> [Aim of the exercise]:
Write out the complete material exactly as it stands.

--- Start Given information ---

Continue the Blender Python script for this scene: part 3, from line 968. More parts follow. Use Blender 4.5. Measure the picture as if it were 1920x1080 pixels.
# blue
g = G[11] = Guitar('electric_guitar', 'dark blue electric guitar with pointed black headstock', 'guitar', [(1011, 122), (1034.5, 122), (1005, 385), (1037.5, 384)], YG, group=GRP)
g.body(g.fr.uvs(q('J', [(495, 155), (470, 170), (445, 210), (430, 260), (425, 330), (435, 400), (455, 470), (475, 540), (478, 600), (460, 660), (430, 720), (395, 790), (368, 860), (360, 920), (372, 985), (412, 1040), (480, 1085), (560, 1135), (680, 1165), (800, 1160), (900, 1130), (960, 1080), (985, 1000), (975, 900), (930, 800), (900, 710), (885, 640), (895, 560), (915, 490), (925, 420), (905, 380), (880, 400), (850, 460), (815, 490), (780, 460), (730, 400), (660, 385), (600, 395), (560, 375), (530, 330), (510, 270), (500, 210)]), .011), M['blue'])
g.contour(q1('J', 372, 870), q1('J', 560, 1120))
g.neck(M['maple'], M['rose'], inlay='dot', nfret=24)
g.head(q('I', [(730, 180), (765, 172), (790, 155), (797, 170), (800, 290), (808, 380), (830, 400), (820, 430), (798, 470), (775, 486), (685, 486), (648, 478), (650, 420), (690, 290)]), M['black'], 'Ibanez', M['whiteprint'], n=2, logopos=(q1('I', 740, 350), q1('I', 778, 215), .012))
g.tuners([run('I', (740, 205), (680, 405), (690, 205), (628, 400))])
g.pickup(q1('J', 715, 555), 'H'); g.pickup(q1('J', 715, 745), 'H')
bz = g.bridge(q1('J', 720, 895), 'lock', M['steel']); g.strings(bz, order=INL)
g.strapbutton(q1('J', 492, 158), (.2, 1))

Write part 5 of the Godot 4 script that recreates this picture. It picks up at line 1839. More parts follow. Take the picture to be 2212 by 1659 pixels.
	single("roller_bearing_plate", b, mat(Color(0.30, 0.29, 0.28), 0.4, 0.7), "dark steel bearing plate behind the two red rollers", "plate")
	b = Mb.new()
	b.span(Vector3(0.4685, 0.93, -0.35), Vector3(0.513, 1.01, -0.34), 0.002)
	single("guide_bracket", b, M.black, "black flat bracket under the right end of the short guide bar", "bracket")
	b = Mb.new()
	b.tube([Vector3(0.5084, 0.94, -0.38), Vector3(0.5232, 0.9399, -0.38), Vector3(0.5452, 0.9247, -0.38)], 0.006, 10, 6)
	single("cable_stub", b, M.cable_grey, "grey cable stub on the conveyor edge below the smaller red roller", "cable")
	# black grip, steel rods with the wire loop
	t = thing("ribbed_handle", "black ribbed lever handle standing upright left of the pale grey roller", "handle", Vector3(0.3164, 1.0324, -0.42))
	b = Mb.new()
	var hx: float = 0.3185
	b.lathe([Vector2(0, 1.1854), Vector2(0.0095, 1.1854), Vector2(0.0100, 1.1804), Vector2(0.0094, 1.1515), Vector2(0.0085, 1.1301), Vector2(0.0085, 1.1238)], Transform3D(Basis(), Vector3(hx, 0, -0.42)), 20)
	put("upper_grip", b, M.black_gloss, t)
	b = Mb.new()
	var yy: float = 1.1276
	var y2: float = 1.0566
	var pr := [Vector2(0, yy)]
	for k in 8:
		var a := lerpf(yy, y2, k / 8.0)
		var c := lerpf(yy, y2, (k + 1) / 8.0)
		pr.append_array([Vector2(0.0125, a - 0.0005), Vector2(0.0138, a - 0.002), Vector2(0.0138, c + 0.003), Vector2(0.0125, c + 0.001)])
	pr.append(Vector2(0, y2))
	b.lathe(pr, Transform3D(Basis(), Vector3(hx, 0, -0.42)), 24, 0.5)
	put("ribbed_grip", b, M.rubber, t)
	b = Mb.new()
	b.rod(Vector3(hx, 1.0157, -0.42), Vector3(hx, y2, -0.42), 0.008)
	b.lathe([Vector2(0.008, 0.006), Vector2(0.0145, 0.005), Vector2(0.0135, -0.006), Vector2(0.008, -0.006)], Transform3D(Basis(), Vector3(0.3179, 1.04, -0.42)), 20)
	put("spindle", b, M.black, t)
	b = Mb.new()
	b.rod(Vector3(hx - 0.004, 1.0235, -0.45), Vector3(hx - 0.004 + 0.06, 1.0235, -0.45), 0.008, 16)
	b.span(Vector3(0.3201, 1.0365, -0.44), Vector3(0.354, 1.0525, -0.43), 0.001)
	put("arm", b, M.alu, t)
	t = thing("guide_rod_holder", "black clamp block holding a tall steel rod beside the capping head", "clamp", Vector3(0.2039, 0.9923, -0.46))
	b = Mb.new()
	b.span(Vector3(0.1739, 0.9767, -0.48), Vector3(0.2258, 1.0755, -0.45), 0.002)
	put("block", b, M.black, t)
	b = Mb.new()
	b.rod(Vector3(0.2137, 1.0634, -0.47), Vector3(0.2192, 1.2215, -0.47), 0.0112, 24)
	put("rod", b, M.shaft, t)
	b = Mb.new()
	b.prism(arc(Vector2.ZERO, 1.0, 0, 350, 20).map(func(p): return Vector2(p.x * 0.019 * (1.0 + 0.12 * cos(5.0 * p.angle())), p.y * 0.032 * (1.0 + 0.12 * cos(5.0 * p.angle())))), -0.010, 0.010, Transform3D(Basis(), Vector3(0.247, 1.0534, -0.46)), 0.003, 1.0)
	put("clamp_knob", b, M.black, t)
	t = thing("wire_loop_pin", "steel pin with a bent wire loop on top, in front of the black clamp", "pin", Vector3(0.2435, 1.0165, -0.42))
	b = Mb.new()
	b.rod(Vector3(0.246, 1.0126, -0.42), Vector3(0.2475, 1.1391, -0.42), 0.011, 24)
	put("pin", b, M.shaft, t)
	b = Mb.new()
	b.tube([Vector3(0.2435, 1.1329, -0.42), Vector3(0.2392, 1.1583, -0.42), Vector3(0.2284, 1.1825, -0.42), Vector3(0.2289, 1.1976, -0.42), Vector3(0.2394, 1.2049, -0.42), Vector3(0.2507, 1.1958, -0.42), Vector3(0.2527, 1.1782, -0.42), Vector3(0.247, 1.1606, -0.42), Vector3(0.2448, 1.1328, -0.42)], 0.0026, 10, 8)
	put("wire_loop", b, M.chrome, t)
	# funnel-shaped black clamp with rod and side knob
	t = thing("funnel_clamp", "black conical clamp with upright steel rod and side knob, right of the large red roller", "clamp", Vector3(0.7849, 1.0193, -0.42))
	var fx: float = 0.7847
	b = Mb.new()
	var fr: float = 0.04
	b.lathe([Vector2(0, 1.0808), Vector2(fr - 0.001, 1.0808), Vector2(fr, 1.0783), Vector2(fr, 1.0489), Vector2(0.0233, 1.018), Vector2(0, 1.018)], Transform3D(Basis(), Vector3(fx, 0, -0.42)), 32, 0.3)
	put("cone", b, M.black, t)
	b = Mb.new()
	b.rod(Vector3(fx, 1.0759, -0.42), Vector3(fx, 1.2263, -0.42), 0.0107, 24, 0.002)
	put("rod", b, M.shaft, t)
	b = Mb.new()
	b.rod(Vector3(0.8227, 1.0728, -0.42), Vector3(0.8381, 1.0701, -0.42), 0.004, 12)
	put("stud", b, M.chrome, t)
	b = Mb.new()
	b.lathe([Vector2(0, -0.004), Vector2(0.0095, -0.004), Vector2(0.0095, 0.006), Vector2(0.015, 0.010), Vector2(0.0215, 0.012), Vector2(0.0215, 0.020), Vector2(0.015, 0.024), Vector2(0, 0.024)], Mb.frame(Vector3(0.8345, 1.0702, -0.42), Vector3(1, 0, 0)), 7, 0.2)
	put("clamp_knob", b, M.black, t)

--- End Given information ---

> [Answer to this task]:
Continue the Blender Python script for this scene: part 3, from line 968. More parts follow. Use Blender 4.5. Measure the picture as if it were 1920x1080 pixels.
# blue
g = G[11] = Guitar('electric_guitar', 'dark blue electric guitar with pointed black headstock', 'guitar', [(1011, 122), (1034.5, 122), (1005, 385), (1037.5, 384)], YG, group=GRP)
g.body(g.fr.uvs(q('J', [(495, 155), (470, 170), (445, 210), (430, 260), (425, 330), (435, 400), (455, 470), (475, 540), (478, 600), (460, 660), (430, 720), (395, 790), (368, 860), (360, 920), (372, 985), (412, 1040), (480, 1085), (560, 1135), (680, 1165), (800, 1160), (900, 1130), (960, 1080), (985, 1000), (975, 900), (930, 800), (900, 710), (885, 640), (895, 560), (915, 490), (925, 420), (905, 380), (880, 400), (850, 460), (815, 490), (780, 460), (730, 400), (660, 385), (600, 395), (560, 375), (530, 330), (510, 270), (500, 210)]), .011), M['blue'])
g.contour(q1('J', 372, 870), q1('J', 560, 1120))
g.neck(M['maple'], M['rose'], inlay='dot', nfret=24)
g.head(q('I', [(730, 180), (765, 172), (790, 155), (797, 170), (800, 290), (808, 380), (830, 400), (820, 430), (798, 470), (775, 486), (685, 486), (648, 478), (650, 420), (690, 290)]), M['black'], 'Ibanez', M['whiteprint'], n=2, logopos=(q1('I', 740, 350), q1('I', 778, 215), .012))
g.tuners([run('I', (740, 205), (680, 405), (690, 205), (628, 400))])
g.pickup(q1('J', 715, 555), 'H'); g.pickup(q1('J', 715, 745), 'H')
bz = g.bridge(q1('J', 720, 895), 'lock', M['steel']); g.strings(bz, order=INL)
g.strapbutton(q1('J', 492, 158), (.2, 1))

Write part 5 of the Godot 4 script that recreates this picture. It picks up at line 1839. More parts follow. Take the picture to be 2212 by 1659 pixels.
	single("roller_bearing_plate", b, mat(Color(0.30, 0.29, 0.28), 0.4, 0.7), "dark steel bearing plate behind the two red rollers", "plate")
	b = Mb.new()
	b.span(Vector3(0.4685, 0.93, -0.35), Vector3(0.513, 1.01, -0.34), 0.002)
	single("guide_bracket", b, M.black, "black flat bracket under the right end of the short guide bar", "bracket")
	b = Mb.new()
	b.tube([Vector3(0.5084, 0.94, -0.38), Vector3(0.5232, 0.9399, -0.38), Vector3(0.5452, 0.9247, -0.38)], 0.006, 10, 6)
	single("cable_stub", b, M.cable_grey, "grey cable stub on the conveyor edge below the smaller red roller", "cable")
	# black grip, steel rods with the wire loop
	t = thing("ribbed_handle", "black ribbed lever handle standing upright left of the pale grey roller", "handle", Vector3(0.3164, 1.0324, -0.42))
	b = Mb.new()
	var hx: float = 0.3185
	b.lathe([Vector2(0, 1.1854), Vector2(0.0095, 1.1854), Vector2(0.0100, 1.1804), Vector2(0.0094, 1.1515), Vector2(0.0085, 1.1301), Vector2(0.0085, 1.1238)], Transform3D(Basis(), Vector3(hx, 0, -0.42)), 20)
	put("upper_grip", b, M.black_gloss, t)
	b = Mb.new()
	var yy: float = 1.1276
	var y2: float = 1.0566
	var pr := [Vector2(0, yy)]
	for k in 8:
		var a := lerpf(yy, y2, k / 8.0)
		var c := lerpf(yy, y2, (k + 1) / 8.0)
		pr.append_array([Vector2(0.0125, a - 0.0005), Vector2(0.0138, a - 0.002), Vector2(0.0138, c + 0.003), Vector2(0.0125, c + 0.001)])
	pr.append(Vector2(0, y2))
	b.lathe(pr, Transform3D(Basis(), Vector3(hx, 0, -0.42)), 24, 0.5)
	put("ribbed_grip", b, M.rubber, t)
	b = Mb.new()
	b.rod(Vector3(hx, 1.0157, -0.42), Vector3(hx, y2, -0.42), 0.008)
	b.lathe([Vector2(0.008, 0.006), Vector2(0.0145, 0.005), Vector2(0.0135, -0.006), Vector2(0.008, -0.006)], Transform3D(Basis(), Vector3(0.3179, 1.04, -0.42)), 20)
	put("spindle", b, M.black, t)
	b = Mb.new()
	b.rod(Vector3(hx - 0.004, 1.0235, -0.45), Vector3(hx - 0.004 + 0.06, 1.0235, -0.45), 0.008, 16)
	b.span(Vector3(0.3201, 1.0365, -0.44), Vector3(0.354, 1.0525, -0.43), 0.001)
	put("arm", b, M.alu, t)
	t = thing("guide_rod_holder", "black clamp block holding a tall steel rod beside the capping head", "clamp", Vector3(0.2039, 0.9923, -0.46))
	b = Mb.new()
	b.span(Vector3(0.1739, 0.9767, -0.48), Vector3(0.2258, 1.0755, -0.45), 0.002)
	put("block", b, M.black, t)
	b = Mb.new()
	b.rod(Vector3(0.2137, 1.0634, -0.47), Vector3(0.2192, 1.2215, -0.47), 0.0112, 24)
	put("rod", b, M.shaft, t)
	b = Mb.new()
	b.prism(arc(Vector2.ZERO, 1.0, 0, 350, 20).map(func(p): return Vector2(p.x * 0.019 * (1.0 + 0.12 * cos(5.0 * p.angle())), p.y * 0.032 * (1.0 + 0.12 * cos(5.0 * p.angle())))), -0.010, 0.010, Transform3D(Basis(), Vector3(0.247, 1.0534, -0.46)), 0.003, 1.0)
	put("clamp_knob", b, M.black, t)
	t = thing("wire_loop_pin", "steel pin with a bent wire loop on top, in front of the black clamp", "pin", Vector3(0.2435, 1.0165, -0.42))
	b = Mb.new()
	b.rod(Vector3(0.246, 1.0126, -0.42), Vector3(0.2475, 1.1391, -0.42), 0.011, 24)
	put("pin", b, M.shaft, t)
	b = Mb.new()
	b.tube([Vector3(0.2435, 1.1329, -0.42), Vector3(0.2392, 1.1583, -0.42), Vector3(0.2284, 1.1825, -0.42), Vector3(0.2289, 1.1976, -0.42), Vector3(0.2394, 1.2049, -0.42), Vector3(0.2507, 1.1958, -0.42), Vector3(0.2527, 1.1782, -0.42), Vector3(0.247, 1.1606, -0.42), Vector3(0.2448, 1.1328, -0.42)], 0.0026, 10, 8)
	put("wire_loop", b, M.chrome, t)
	# funnel-shaped black clamp with rod and side knob
	t = thing("funnel_clamp", "black conical clamp with upright steel rod and side knob, right of the large red roller", "clamp", Vector3(0.7849, 1.0193, -0.42))
	var fx: float = 0.7847
	b = Mb.new()
	var fr: float = 0.04
	b.lathe([Vector2(0, 1.0808), Vector2(fr - 0.001, 1.0808), Vector2(fr, 1.0783), Vector2(fr, 1.0489), Vector2(0.0233, 1.018), Vector2(0, 1.018)], Transform3D(Basis(), Vector3(fx, 0, -0.42)), 32, 0.3)
	put("cone", b, M.black, t)
	b = Mb.new()
	b.rod(Vector3(fx, 1.0759, -0.42), Vector3(fx, 1.2263, -0.42), 0.0107, 24, 0.002)
	put("rod", b, M.shaft, t)
	b = Mb.new()
	b.rod(Vector3(0.8227, 1.0728, -0.42), Vector3(0.8381, 1.0701, -0.42), 0.004, 12)
	put("stud", b, M.chrome, t)
	b = Mb.new()
	b.lathe([Vector2(0, -0.004), Vector2(0.0095, -0.004), Vector2(0.0095, 0.006), Vector2(0.015, 0.010), Vector2(0.0215, 0.012), Vector2(0.0215, 0.020), Vector2(0.015, 0.024), Vector2(0, 0.024)], Mb.frame(Vector3(0.8345, 1.0702, -0.42), Vector3(1, 0, 0)), 7, 0.2)
	put("clamp_knob", b, M.black, t)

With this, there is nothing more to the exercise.